*GIVEN INSTRUCTION:* Your task is to copy the listing exactly, with the pictures left out.

-- Begin RAW DATA --

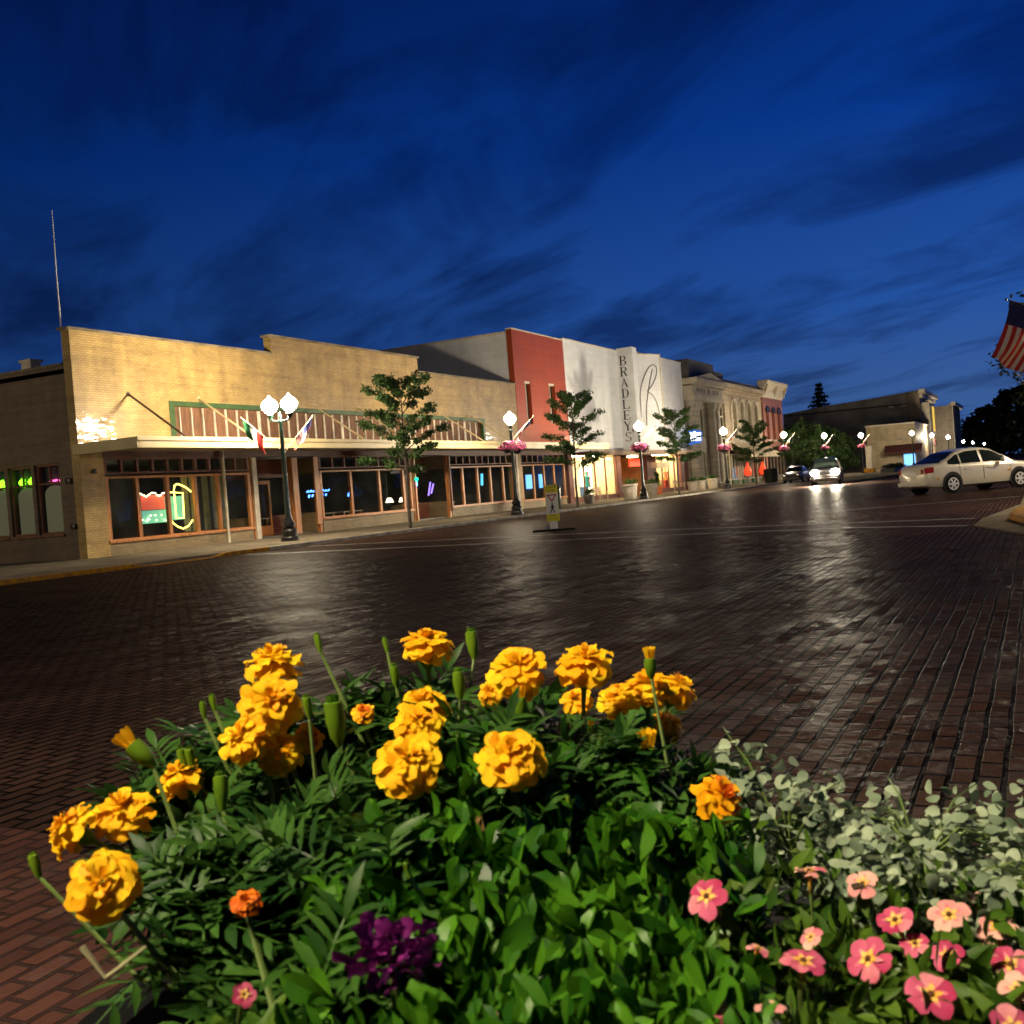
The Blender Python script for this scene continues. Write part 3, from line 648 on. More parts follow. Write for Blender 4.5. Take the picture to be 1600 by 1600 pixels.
for x, z, r_, lab in ((45.2, 1.1, .16, 'shaded warm lamp glowing low in the window behind the tree trunk'), (44.1, 1.12, .2, 'wide shaded warm lamp glowing low beside the white window post')):
    l_ = empty('table_lamp', (x-1.0, 27.9, .05), lab, 'lamp')
    MB().lathe([(.14, .05), (.14, .07), (.02, .1), (.02, z-.1)], 10, (x-1.0, 27.9, 0)).build('stem', 'dark_metal', l_)
    MB().lathe([(r_, z-.12), (r_*.5, z+.1)], 12, (x-1.0, 27.9, 0)).build('shade', 'window_lit', l_)
# leaf shaped green neon and pink neon in the side windows
for y, m, lab in ((28.3, 'neon_pink', 'pink neon squiggle at the top of the side window nearest the corner'), (29.75, 'neon_green', 'green neon clover shape in the second side window'), (30.75, 'neon_green', 'green neon clover shape cut by the left edge of the photo')):
    ps = []
    for k in (-.22, .22):
        if m == 'neon_green': ps += [[(24.34, y+k+.11*math.cos(a)*(1+.3*math.cos(3*a)), 2.62+.12*math.sin(a)*(1+.3*math.cos(3*a))) for a in [i*PI/6 for i in range(13)]], [(24.34, y+k-.06, 2.62), (24.34, y+k+.06, 2.62)]]
        else: ps += [[(24.34, y+k+.15*t, 2.58+.05*math.sin(6*t)) for t in (-1, -.5, 0, .5, 1)]]
    neon('neon_sign', ps, m, lab, 0.035)

# ================================================================== DEPARTMENT STORE
ds = empty('department_store', (56.0, FY, 0), 'tall white department store with red panel end and vertical lettered pylon', 'building')
s = MB(); s.box(56.02, 56.4, FY+0.36, 55, 3.3, 10.3); s.build('side_wall', 'white_wall', ds)
MB().box(55.96, 56.42, FY+.36, 55, 10.3, 10.42).build('coping', 'cream_paint', ds)
w = MB(); SL = [(57.3, 58.1, 5.0, 7.55), (60.75, 61.7, 5.1, 7.6)]
w.holes(56.02, 63.5, 3.64, 10.5, FY-0.02, FY+0.33, SL)
w.build('red_wall', 'red_panel', ds)
for a, b_, c_, d_ in SL:
    o = MB().box(a, b_, FY+.22, FY+.30, c_, d_).build('slit_window', 'slit_dark', ds)
    MB().box((a+b_)/2-.03, (a+b_)/2+.03, FY+.12, FY+.218, c_, d_).box(a, b_, FY+.02, FY+.218, d_-.12, d_-.002).build('mullion', 'cream_paint', o)
each(ds, 'white_wall', 'white_wall', [(63.5, 75.0, FY-0.01, FY+.33, 3.25, 10.62), (75.0, 89.0, FY-0.008, FY+.33, 3.25, 10.90)])
each(ds, 'coping', 'cream_paint', [(56.0, 63.5, FY-.05, FY+.36, 10.5, 10.58), (63.5, 75.0, FY-.05, FY+.36, 10.62, 10.70), (75.0, 89.05, FY-.05, FY+.36, 10.90, 10.98)])
py = MB().box(73.3, 74.2, 25.77, FY-.012, 3.4, 10.82).build('pylon', 'white_wall', ds)
pd_, pn_ = V((.925, -.381, 0)), V((-.381, -.925, 0)); p0_ = V((77.7, 27, 0))
def PP(u, z, o_=0): return p0_+pd_*u+pn_*o_+V((0, 0, z))
def pbox(mb, u0, u1, z0, z1, o0, o1):
    vs = [PP(u, z, o_) for z in (z0, z1) for u, o_ in ((u0, o0), (u1, o0), (u1, o1), (u0, o1))]
    return mb.add(vs, [(0,3,2,1),(4,5,6,7),(0,1,5,4),(1,2,6,5),(2,3,7,6),(3,0,4,7)])
sp0 = MB(); a0, a1 = PP(-.40, 0), PP(2.72, 0)
sp0.prism([(a0.x, a0.y), (a1.x, a1.y), (a1.x+.5, FY-.013), (a0.x+.4, FY-.013)], 3.4, 10.86, 'z')
spn = sp0.build('script_panel', 'white_wall', ds)
fr_ = MB(); pbox(fr_, 2.60, 2.72, 3.6, 10.84, .003, .05); pbox(fr_, -.40, 2.6, 10.76, 10.84, .003, .05); pbox(fr_, -.40, -.30, 3.6, 10.76, .003, .05)
fr_.build('panel_frame', 'cream_paint', ds)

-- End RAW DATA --

*REPLY TO THE TASK:*
The Blender Python script for this scene continues. Write part 3, from line 648 on. More parts follow. Write for Blender 4.5. Take the picture to be 1600 by 1600 pixels.
for x, z, r_, lab in ((45.2, 1.1, .16, 'shaded warm lamp glowing low in the window behind the tree trunk'), (44.1, 1.12, .2, 'wide shaded warm lamp glowing low beside the white window post')):
    l_ = empty('table_lamp', (x-1.0, 27.9, .05), lab, 'lamp')
    MB().lathe([(.14, .05), (.14, .07), (.02, .1), (.02, z-.1)], 10, (x-1.0, 27.9, 0)).build('stem', 'dark_metal', l_)
    MB().lathe([(r_, z-.12), (r_*.5, z+.1)], 12, (x-1.0, 27.9, 0)).build('shade', 'window_lit', l_)
# leaf shaped green neon and pink neon in the side windows
for y, m, lab in ((28.3, 'neon_pink', 'pink neon squiggle at the top of the side window nearest the corner'), (29.75, 'neon_green', 'green neon clover shape in the second side window'), (30.75, 'neon_green', 'green neon clover shape cut by the left edge of the photo')):
    ps = []
    for k in (-.22, .22):
        if m == 'neon_green': ps += [[(24.34, y+k+.11*math.cos(a)*(1+.3*math.cos(3*a)), 2.62+.12*math.sin(a)*(1+.3*math.cos(3*a))) for a in [i*PI/6 for i in range(13)]], [(24.34, y+k-.06, 2.62), (24.34, y+k+.06, 2.62)]]
        else: ps += [[(24.34, y+k+.15*t, 2.58+.05*math.sin(6*t)) for t in (-1, -.5, 0, .5, 1)]]
    neon('neon_sign', ps, m, lab, 0.035)

# ================================================================== DEPARTMENT STORE
ds = empty('department_store', (56.0, FY, 0), 'tall white department store with red panel end and vertical lettered pylon', 'building')
s = MB(); s.box(56.02, 56.4, FY+0.36, 55, 3.3, 10.3); s.build('side_wall', 'white_wall', ds)
MB().box(55.96, 56.42, FY+.36, 55, 10.3, 10.42).build('coping', 'cream_paint', ds)
w = MB(); SL = [(57.3, 58.1, 5.0, 7.55), (60.75, 61.7, 5.1, 7.6)]
w.holes(56.02, 63.5, 3.64, 10.5, FY-0.02, FY+0.33, SL)
w.build('red_wall', 'red_panel', ds)
for a, b_, c_, d_ in SL:
    o = MB().box(a, b_, FY+.22, FY+.30, c_, d_).build('slit_window', 'slit_dark', ds)
    MB().box((a+b_)/2-.03, (a+b_)/2+.03, FY+.12, FY+.218, c_, d_).box(a, b_, FY+.02, FY+.218, d_-.12, d_-.002).build('mullion', 'cream_paint', o)
each(ds, 'white_wall', 'white_wall', [(63.5, 75.0, FY-0.01, FY+.33, 3.25, 10.62), (75.0, 89.0, FY-0.008, FY+.33, 3.25, 10.90)])
each(ds, 'coping', 'cream_paint', [(56.0, 63.5, FY-.05, FY+.36, 10.5, 10.58), (63.5, 75.0, FY-.05, FY+.36, 10.62, 10.70), (75.0, 89.05, FY-.05, FY+.36, 10.90, 10.98)])
py = MB().box(73.3, 74.2, 25.77, FY-.012, 3.4, 10.82).build('pylon', 'white_wall', ds)
pd_, pn_ = V((.925, -.381, 0)), V((-.381, -.925, 0)); p0_ = V((77.7, 27, 0))
def PP(u, z, o_=0): return p0_+pd_*u+pn_*o_+V((0, 0, z))
def pbox(mb, u0, u1, z0, z1, o0, o1):
    vs = [PP(u, z, o_) for z in (z0, z1) for u, o_ in ((u0, o0), (u1, o0), (u1, o1), (u0, o1))]
    return mb.add(vs, [(0,3,2,1),(4,5,6,7),(0,1,5,4),(1,2,6,5),(2,3,7,6),(3,0,4,7)])
sp0 = MB(); a0, a1 = PP(-.40, 0), PP(2.72, 0)
sp0.prism([(a0.x, a0.y), (a1.x, a1.y), (a1.x+.5, FY-.013), (a0.x+.4, FY-.013)], 3.4, 10.86, 'z')
spn = sp0.build('script_panel', 'white_wall', ds)
fr_ = MB(); pbox(fr_, 2.60, 2.72, 3.6, 10.84, .003, .05); pbox(fr_, -.40, 2.6, 10.76, 10.84, .003, .05); pbox(fr_, -.40, -.30, 3.6, 10.76, .003, .05)
fr_.build('panel_frame', 'cream_paint', ds)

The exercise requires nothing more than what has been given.